Faso Dan Fani
Faso Dan Fani is the emblematic fabric of Burkina Faso, a hand-woven cotton loincloth that embodies the country's identity and resilience. Its name, "Faso Dan Fani", translates to "woven cloth of the homeland": Faso = homeland/country, Dan = woven, Fani = loincloth/fabric. This ancestral textile, practiced by many ethnic groups (Mossi, Marka, Fulani, etc.), has existed for centuries, but it gained major political significance under the presidency of Thomas Sankara (1983–1987). He made it an act of resistance to imperialism and a lever for self-sufficiency: "Wearing Faso Dan Fani is an economic, cultural, and political act of defiance to imperialism." He encouraged civil servants to wear it, thus boosting the local cotton industry.
Manufacturing process
- Cotton cultivation (Burkina Faso = major African producer).

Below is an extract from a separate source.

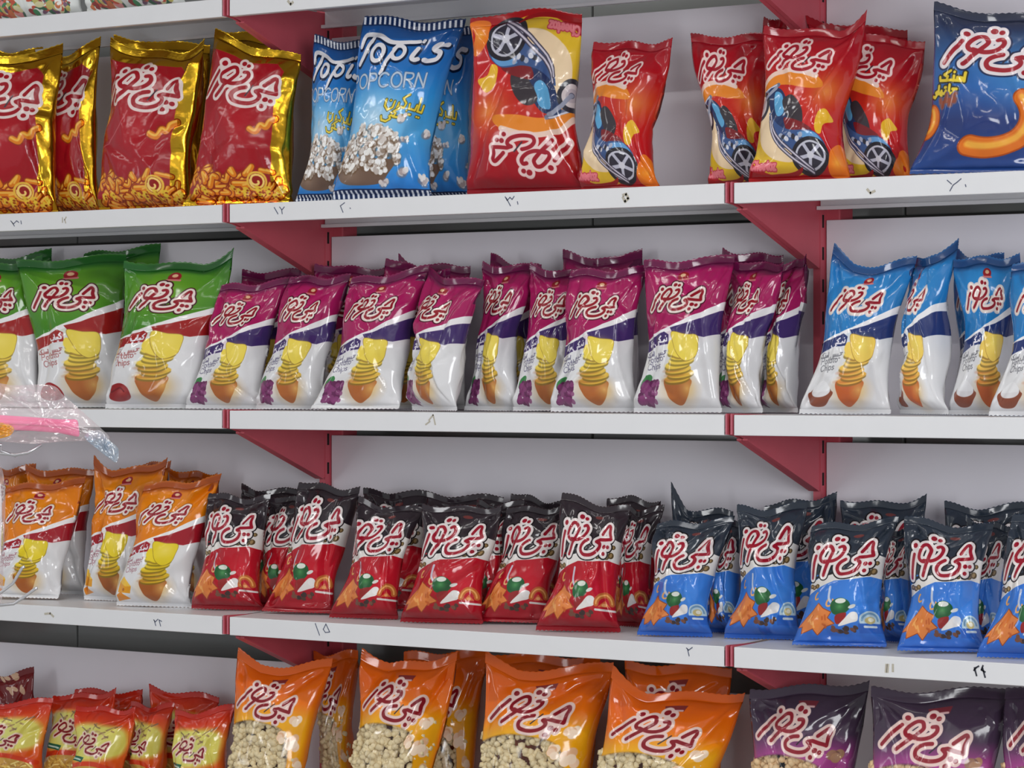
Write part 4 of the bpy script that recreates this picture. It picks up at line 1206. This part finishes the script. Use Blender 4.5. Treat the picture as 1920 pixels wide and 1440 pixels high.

- Ginnying, spinning (often by women).
- Dyeing: natural dyes (leaves, bark, indigo) or GOTS certified.
- Weaving on narrow horizontal or vertical loom → thin striped or decorated bands.
- Assembling the bands into a complete loincloth (often 6–10 bands for 1–2 m wide).

Weaving can take 1 to 3 days per meter depending on the complexity. The patterns (bright stripes, checkerboards, geometric symbols) often carry proverbs or cultural messages. Today, it is worn daily, in haute couture, in judicial attire (magistrates' robes adopted in 2024 to replace colonial attire), and exported through ethical initiatives like kokoso, CABES, or the Ethical Fashion Initiative.
kokoso has been working for almost three years with "La Vie Meilleure", an association that enables deaf women to have a job and avoid being forced to beg on the streets.
The collaboration allows for unique creations for kokoso.
Then they are transformed into very small series of bags by the expert hands of Zoumana Sanou in Bobo Dioulasso.
These bags are products from the region, the cotton is from the region, processed and produced, and the thread is produced in Bobo Dioulasso.